** start of Information shown **
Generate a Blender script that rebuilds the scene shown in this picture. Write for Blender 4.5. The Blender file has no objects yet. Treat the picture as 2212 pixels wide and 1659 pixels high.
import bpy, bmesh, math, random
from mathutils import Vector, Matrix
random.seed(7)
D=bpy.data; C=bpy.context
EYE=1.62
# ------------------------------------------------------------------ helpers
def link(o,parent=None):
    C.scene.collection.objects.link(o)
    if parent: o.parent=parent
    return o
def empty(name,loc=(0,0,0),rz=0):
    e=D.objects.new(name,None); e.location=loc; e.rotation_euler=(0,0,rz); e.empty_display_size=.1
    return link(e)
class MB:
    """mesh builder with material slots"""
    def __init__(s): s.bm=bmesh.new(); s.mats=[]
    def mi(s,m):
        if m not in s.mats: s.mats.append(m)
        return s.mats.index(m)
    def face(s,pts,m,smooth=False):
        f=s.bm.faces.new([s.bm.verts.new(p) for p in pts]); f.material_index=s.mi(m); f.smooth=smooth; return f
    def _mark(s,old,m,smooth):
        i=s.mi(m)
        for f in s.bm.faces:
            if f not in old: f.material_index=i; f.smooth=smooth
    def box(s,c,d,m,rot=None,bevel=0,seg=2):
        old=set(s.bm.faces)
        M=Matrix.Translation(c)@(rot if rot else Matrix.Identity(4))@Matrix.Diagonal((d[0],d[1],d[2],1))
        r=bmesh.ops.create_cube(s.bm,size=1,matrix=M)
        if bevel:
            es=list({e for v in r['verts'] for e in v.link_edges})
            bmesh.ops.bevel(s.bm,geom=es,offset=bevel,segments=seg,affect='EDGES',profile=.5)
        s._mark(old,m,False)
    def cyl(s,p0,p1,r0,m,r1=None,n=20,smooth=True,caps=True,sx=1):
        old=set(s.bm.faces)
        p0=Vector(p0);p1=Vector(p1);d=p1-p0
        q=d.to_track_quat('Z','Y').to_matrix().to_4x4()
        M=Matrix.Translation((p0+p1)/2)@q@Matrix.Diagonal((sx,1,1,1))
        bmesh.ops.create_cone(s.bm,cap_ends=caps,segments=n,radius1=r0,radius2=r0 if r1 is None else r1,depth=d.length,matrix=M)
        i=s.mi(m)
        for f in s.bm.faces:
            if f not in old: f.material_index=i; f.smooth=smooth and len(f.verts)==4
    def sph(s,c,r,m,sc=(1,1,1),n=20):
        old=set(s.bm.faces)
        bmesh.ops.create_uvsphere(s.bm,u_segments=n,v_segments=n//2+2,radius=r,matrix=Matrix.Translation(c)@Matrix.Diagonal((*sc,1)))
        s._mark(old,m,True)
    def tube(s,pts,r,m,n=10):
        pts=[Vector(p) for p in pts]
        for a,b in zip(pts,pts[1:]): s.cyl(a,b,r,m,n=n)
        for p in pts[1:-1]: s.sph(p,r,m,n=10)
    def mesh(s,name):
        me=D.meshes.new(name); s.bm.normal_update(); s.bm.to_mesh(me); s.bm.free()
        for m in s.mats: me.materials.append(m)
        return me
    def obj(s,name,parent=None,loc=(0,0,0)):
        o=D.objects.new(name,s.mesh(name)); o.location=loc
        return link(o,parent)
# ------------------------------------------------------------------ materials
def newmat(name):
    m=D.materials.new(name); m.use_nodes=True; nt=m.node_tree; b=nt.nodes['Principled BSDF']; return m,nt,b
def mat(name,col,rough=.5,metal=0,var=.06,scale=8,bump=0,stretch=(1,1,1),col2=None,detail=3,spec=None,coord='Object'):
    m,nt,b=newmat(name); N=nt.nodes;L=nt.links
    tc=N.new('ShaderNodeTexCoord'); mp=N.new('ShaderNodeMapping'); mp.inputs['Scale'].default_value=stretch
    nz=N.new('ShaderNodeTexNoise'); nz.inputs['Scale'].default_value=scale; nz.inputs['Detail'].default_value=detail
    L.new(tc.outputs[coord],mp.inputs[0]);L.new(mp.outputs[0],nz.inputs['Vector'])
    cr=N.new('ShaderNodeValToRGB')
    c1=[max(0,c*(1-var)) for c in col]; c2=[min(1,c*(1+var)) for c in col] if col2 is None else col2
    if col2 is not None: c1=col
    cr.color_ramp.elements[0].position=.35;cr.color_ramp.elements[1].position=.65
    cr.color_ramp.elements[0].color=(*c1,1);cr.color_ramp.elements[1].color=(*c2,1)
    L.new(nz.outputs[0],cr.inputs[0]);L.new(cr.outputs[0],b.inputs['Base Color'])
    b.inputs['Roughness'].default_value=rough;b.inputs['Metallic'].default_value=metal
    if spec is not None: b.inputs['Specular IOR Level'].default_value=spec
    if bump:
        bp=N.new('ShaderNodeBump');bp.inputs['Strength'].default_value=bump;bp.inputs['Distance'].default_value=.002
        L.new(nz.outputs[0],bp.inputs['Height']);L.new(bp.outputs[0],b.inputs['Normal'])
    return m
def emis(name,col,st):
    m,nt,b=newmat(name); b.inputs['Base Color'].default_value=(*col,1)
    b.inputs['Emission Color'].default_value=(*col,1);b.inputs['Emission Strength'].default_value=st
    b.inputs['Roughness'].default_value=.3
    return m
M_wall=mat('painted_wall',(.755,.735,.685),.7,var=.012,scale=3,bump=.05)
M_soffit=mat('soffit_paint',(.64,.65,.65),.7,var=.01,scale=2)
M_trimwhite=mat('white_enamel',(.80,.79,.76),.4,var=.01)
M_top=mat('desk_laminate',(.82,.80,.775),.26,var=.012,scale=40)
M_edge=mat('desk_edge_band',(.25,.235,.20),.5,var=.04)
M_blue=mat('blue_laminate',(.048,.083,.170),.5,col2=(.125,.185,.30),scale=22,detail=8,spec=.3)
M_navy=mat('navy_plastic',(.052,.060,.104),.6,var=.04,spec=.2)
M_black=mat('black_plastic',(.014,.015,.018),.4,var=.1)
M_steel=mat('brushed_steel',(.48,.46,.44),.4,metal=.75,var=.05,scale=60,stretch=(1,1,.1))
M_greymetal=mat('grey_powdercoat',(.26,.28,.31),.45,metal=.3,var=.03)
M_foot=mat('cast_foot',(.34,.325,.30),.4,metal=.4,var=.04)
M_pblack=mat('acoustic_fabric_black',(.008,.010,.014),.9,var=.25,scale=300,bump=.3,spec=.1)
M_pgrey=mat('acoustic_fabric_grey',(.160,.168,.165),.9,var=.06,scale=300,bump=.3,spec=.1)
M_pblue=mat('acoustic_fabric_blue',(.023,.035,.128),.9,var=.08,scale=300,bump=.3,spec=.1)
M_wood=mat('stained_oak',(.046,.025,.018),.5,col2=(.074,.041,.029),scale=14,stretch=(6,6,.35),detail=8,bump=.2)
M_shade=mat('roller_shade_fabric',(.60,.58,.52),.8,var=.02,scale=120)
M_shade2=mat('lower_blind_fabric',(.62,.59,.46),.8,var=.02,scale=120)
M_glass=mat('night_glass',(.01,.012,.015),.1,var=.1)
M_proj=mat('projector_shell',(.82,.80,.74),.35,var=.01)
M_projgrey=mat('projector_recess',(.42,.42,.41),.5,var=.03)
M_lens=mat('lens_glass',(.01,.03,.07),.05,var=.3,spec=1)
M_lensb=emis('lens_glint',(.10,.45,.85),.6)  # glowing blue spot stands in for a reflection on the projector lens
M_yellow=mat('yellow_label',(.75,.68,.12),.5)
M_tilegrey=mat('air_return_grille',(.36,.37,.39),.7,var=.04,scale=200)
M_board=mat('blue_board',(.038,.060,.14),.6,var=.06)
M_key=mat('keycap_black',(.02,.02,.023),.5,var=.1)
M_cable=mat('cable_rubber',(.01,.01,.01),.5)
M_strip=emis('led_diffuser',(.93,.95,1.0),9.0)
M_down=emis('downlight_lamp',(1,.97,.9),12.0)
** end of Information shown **
*Prompt*. Using the listing above, retype each line exactly.

*Completed exercise*.
Generate a Blender script that rebuilds the scene shown in this picture. Write for Blender 4.5. The Blender file has no objects yet. Treat the picture as 2212 pixels wide and 1659 pixels high.
import bpy, bmesh, math, random
from mathutils import Vector, Matrix
random.seed(7)
D=bpy.data; C=bpy.context
EYE=1.62
# ------------------------------------------------------------------ helpers
def link(o,parent=None):
    C.scene.collection.objects.link(o)
    if parent: o.parent=parent
    return o
def empty(name,loc=(0,0,0),rz=0):
    e=D.objects.new(name,None); e.location=loc; e.rotation_euler=(0,0,rz); e.empty_display_size=.1
    return link(e)
class MB:
    """mesh builder with material slots"""
    def __init__(s): s.bm=bmesh.new(); s.mats=[]
    def mi(s,m):
        if m not in s.mats: s.mats.append(m)
        return s.mats.index(m)
    def face(s,pts,m,smooth=False):
        f=s.bm.faces.new([s.bm.verts.new(p) for p in pts]); f.material_index=s.mi(m); f.smooth=smooth; return f
    def _mark(s,old,m,smooth):
        i=s.mi(m)
        for f in s.bm.faces:
            if f not in old: f.material_index=i; f.smooth=smooth
    def box(s,c,d,m,rot=None,bevel=0,seg=2):
        old=set(s.bm.faces)
        M=Matrix.Translation(c)@(rot if rot else Matrix.Identity(4))@Matrix.Diagonal((d[0],d[1],d[2],1))
        r=bmesh.ops.create_cube(s.bm,size=1,matrix=M)
        if bevel:
            es=list({e for v in r['verts'] for e in v.link_edges})
            bmesh.ops.bevel(s.bm,geom=es,offset=bevel,segments=seg,affect='EDGES',profile=.5)
        s._mark(old,m,False)
    def cyl(s,p0,p1,r0,m,r1=None,n=20,smooth=True,caps=True,sx=1):
        old=set(s.bm.faces)
        p0=Vector(p0);p1=Vector(p1);d=p1-p0
        q=d.to_track_quat('Z','Y').to_matrix().to_4x4()
        M=Matrix.Translation((p0+p1)/2)@q@Matrix.Diagonal((sx,1,1,1))
        bmesh.ops.create_cone(s.bm,cap_ends=caps,segments=n,radius1=r0,radius2=r0 if r1 is None else r1,depth=d.length,matrix=M)
        i=s.mi(m)
        for f in s.bm.faces:
            if f not in old: f.material_index=i; f.smooth=smooth and len(f.verts)==4
    def sph(s,c,r,m,sc=(1,1,1),n=20):
        old=set(s.bm.faces)
        bmesh.ops.create_uvsphere(s.bm,u_segments=n,v_segments=n//2+2,radius=r,matrix=Matrix.Translation(c)@Matrix.Diagonal((*sc,1)))
        s._mark(old,m,True)
    def tube(s,pts,r,m,n=10):
        pts=[Vector(p) for p in pts]
        for a,b in zip(pts,pts[1:]): s.cyl(a,b,r,m,n=n)
        for p in pts[1:-1]: s.sph(p,r,m,n=10)
    def mesh(s,name):
        me=D.meshes.new(name); s.bm.normal_update(); s.bm.to_mesh(me); s.bm.free()
        for m in s.mats: me.materials.append(m)
        return me
    def obj(s,name,parent=None,loc=(0,0,0)):
        o=D.objects.new(name,s.mesh(name)); o.location=loc
        return link(o,parent)
# ------------------------------------------------------------------ materials
def newmat(name):
    m=D.materials.new(name); m.use_nodes=True; nt=m.node_tree; b=nt.nodes['Principled BSDF']; return m,nt,b
def mat(name,col,rough=.5,metal=0,var=.06,scale=8,bump=0,stretch=(1,1,1),col2=None,detail=3,spec=None,coord='Object'):
    m,nt,b=newmat(name); N=nt.nodes;L=nt.links
    tc=N.new('ShaderNodeTexCoord'); mp=N.new('ShaderNodeMapping'); mp.inputs['Scale'].default_value=stretch
    nz=N.new('ShaderNodeTexNoise'); nz.inputs['Scale'].default_value=scale; nz.inputs['Detail'].default_value=detail
    L.new(tc.outputs[coord],mp.inputs[0]);L.new(mp.outputs[0],nz.inputs['Vector'])
    cr=N.new('ShaderNodeValToRGB')
    c1=[max(0,c*(1-var)) for c in col]; c2=[min(1,c*(1+var)) for c in col] if col2 is None else col2
    if col2 is not None: c1=col
    cr.color_ramp.elements[0].position=.35;cr.color_ramp.elements[1].position=.65
    cr.color_ramp.elements[0].color=(*c1,1);cr.color_ramp.elements[1].color=(*c2,1)
    L.new(nz.outputs[0],cr.inputs[0]);L.new(cr.outputs[0],b.inputs['Base Color'])
    b.inputs['Roughness'].default_value=rough;b.inputs['Metallic'].default_value=metal
    if spec is not None: b.inputs['Specular IOR Level'].default_value=spec
    if bump:
        bp=N.new('ShaderNodeBump');bp.inputs['Strength'].default_value=bump;bp.inputs['Distance'].default_value=.002
        L.new(nz.outputs[0],bp.inputs['Height']);L.new(bp.outputs[0],b.inputs['Normal'])
    return m
def emis(name,col,st):
    m,nt,b=newmat(name); b.inputs['Base Color'].default_value=(*col,1)
    b.inputs['Emission Color'].default_value=(*col,1);b.inputs['Emission Strength'].default_value=st
    b.inputs['Roughness'].default_value=.3
    return m
M_wall=mat('painted_wall',(.755,.735,.685),.7,var=.012,scale=3,bump=.05)
M_soffit=mat('soffit_paint',(.64,.65,.65),.7,var=.01,scale=2)
M_trimwhite=mat('white_enamel',(.80,.79,.76),.4,var=.01)
M_top=mat('desk_laminate',(.82,.80,.775),.26,var=.012,scale=40)
M_edge=mat('desk_edge_band',(.25,.235,.20),.5,var=.04)
M_blue=mat('blue_laminate',(.048,.083,.170),.5,col2=(.125,.185,.30),scale=22,detail=8,spec=.3)
M_navy=mat('navy_plastic',(.052,.060,.104),.6,var=.04,spec=.2)
M_black=mat('black_plastic',(.014,.015,.018),.4,var=.1)
M_steel=mat('brushed_steel',(.48,.46,.44),.4,metal=.75,var=.05,scale=60,stretch=(1,1,.1))
M_greymetal=mat('grey_powdercoat',(.26,.28,.31),.45,metal=.3,var=.03)
M_foot=mat('cast_foot',(.34,.325,.30),.4,metal=.4,var=.04)
M_pblack=mat('acoustic_fabric_black',(.008,.010,.014),.9,var=.25,scale=300,bump=.3,spec=.1)
M_pgrey=mat('acoustic_fabric_grey',(.160,.168,.165),.9,var=.06,scale=300,bump=.3,spec=.1)
M_pblue=mat('acoustic_fabric_blue',(.023,.035,.128),.9,var=.08,scale=300,bump=.3,spec=.1)
M_wood=mat('stained_oak',(.046,.025,.018),.5,col2=(.074,.041,.029),scale=14,stretch=(6,6,.35),detail=8,bump=.2)
M_shade=mat('roller_shade_fabric',(.60,.58,.52),.8,var=.02,scale=120)
M_shade2=mat('lower_blind_fabric',(.62,.59,.46),.8,var=.02,scale=120)
M_glass=mat('night_glass',(.01,.012,.015),.1,var=.1)
M_proj=mat('projector_shell',(.82,.80,.74),.35,var=.01)
M_projgrey=mat('projector_recess',(.42,.42,.41),.5,var=.03)
M_lens=mat('lens_glass',(.01,.03,.07),.05,var=.3,spec=1)
M_lensb=emis('lens_glint',(.10,.45,.85),.6)  # glowing blue spot stands in for a reflection on the projector lens
M_yellow=mat('yellow_label',(.75,.68,.12),.5)
M_tilegrey=mat('air_return_grille',(.36,.37,.39),.7,var=.04,scale=200)
M_board=mat('blue_board',(.038,.060,.14),.6,var=.06)
M_key=mat('keycap_black',(.02,.02,.023),.5,var=.1)
M_cable=mat('cable_rubber',(.01,.01,.01),.5)
M_strip=emis('led_diffuser',(.93,.95,1.0),9.0)
M_down=emis('downlight_lamp',(1,.97,.9),12.0)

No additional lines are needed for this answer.